Legendary Beatles' engineer Geoff Emerick has died aged 72 following a heart attack.
He first worked with The Fab Four in 1963 as a tape op and within three years - and aged just 20 - Emerick was promoted to engineer on The Beatles' seventh studio album, Revolver.
The story goes that John Lennon asked Emerick to make his voice sound like "the Dalai Lama singing on a mountain" on the song Tomorrow Never Knows, a comment Emerick enjoyed repeating.
Giles Martin, son of the late Beatles producer George Martin, described Emerick as "one of finest and most innovative engineers to have graced a recording studio . . . We have all been touched by the sounds he helped create on the greatest music ever recorded."

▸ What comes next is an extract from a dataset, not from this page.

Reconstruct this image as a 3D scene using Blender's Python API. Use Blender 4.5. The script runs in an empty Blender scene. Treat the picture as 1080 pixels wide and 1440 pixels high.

Midge Ure, whose band Ultravox worked with Emerick on their 1982 album Quartet, called him "a lovely, quiet, unassuming man who helped change the way music was produced".
As well as The Beatles, Emerick worked on various Paul McCartney solo albums, including Band on the Run, for which he won a Grammy.
Geoff Emerick also worked with the likes of Kate Bush, Elvis Costello, Art Garfunkel, Split Enz and Judy Garland. One of the best-known songs he engineered was Manfred Mann's huge hit Pretty Flamingo.